** Start Collected data **
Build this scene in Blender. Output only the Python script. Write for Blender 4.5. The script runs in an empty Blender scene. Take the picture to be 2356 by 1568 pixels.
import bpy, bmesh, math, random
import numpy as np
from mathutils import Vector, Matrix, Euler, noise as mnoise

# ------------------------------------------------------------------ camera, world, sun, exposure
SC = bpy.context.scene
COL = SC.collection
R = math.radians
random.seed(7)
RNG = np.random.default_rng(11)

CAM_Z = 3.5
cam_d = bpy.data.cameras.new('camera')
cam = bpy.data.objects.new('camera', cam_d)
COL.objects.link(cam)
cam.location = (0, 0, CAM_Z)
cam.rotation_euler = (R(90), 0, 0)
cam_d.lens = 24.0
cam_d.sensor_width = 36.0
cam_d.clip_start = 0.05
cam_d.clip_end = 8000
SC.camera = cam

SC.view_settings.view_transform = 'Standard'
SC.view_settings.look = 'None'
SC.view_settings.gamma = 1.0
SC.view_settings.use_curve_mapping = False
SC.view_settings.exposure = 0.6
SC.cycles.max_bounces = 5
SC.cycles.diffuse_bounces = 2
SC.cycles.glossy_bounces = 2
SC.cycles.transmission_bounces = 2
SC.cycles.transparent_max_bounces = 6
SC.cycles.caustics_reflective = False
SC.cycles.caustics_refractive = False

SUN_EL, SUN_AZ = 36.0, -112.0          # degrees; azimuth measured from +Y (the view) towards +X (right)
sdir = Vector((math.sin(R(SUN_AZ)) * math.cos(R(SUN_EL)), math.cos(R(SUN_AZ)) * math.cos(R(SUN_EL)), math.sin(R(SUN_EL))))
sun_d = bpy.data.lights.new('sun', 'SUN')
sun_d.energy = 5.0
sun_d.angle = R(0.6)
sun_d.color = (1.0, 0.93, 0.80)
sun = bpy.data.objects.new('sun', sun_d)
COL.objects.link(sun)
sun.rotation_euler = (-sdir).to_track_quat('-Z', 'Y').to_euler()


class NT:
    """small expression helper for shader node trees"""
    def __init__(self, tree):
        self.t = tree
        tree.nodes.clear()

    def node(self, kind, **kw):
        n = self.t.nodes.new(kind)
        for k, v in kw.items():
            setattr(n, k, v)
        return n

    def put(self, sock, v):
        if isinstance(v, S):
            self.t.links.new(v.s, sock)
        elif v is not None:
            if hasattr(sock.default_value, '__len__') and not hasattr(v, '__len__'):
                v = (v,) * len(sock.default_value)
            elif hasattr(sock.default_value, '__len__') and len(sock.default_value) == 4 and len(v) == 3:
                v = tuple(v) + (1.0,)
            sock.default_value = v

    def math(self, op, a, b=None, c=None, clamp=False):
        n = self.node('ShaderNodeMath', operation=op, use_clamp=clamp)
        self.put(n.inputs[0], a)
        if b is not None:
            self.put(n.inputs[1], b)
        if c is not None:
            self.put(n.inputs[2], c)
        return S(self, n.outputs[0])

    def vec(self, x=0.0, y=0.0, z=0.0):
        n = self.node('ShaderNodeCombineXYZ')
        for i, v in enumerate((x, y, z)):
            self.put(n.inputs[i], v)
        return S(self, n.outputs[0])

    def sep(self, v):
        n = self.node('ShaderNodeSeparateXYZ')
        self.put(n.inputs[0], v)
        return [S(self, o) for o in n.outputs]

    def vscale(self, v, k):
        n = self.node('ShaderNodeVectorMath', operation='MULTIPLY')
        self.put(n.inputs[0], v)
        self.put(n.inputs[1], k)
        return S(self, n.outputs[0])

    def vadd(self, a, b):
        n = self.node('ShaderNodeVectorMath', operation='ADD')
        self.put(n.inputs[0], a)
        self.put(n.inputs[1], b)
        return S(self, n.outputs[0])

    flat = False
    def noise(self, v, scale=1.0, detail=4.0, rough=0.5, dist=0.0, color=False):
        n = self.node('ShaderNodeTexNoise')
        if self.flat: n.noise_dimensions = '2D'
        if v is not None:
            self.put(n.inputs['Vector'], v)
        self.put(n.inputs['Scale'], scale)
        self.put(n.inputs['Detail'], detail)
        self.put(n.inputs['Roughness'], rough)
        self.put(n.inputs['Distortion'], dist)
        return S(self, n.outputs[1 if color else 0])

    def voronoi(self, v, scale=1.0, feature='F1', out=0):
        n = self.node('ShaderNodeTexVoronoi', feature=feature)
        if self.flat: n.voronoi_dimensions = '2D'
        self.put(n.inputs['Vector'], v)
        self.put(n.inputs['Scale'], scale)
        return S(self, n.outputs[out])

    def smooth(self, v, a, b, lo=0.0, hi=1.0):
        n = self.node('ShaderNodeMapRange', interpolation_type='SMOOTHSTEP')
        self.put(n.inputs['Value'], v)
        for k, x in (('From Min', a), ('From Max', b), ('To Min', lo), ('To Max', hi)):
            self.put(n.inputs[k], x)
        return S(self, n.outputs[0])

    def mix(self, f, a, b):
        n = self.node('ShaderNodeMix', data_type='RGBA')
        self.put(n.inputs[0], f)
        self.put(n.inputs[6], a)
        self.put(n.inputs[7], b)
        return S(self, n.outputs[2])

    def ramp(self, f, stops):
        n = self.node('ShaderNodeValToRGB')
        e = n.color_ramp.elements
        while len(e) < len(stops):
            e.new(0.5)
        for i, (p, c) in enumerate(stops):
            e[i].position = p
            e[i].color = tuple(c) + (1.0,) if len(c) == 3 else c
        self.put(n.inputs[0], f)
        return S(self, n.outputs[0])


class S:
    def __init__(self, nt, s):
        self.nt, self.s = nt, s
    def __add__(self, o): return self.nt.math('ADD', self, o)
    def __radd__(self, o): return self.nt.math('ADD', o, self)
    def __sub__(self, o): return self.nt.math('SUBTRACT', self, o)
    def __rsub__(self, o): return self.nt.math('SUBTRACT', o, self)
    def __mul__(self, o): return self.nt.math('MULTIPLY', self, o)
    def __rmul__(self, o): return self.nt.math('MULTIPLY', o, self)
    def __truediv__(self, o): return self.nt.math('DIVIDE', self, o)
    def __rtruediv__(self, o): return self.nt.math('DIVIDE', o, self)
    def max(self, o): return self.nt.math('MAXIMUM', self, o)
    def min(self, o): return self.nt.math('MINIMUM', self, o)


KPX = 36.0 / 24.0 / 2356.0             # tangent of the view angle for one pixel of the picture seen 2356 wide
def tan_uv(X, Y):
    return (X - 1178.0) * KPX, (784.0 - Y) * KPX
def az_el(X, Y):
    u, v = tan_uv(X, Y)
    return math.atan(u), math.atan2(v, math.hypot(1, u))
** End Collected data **
■ Instructions for the task:
Your task is to quote the lines above, beginning with the first and ending with the one that holds "from mathutils import".

■ In response:
Build this scene in Blender. Output only the Python script. Write for Blender 4.5. The script runs in an empty Blender scene. Take the picture to be 2356 by 1568 pixels.
import bpy, bmesh, math, random
import numpy as np
from mathutils import Vector, Matrix, Euler, noise as mnoise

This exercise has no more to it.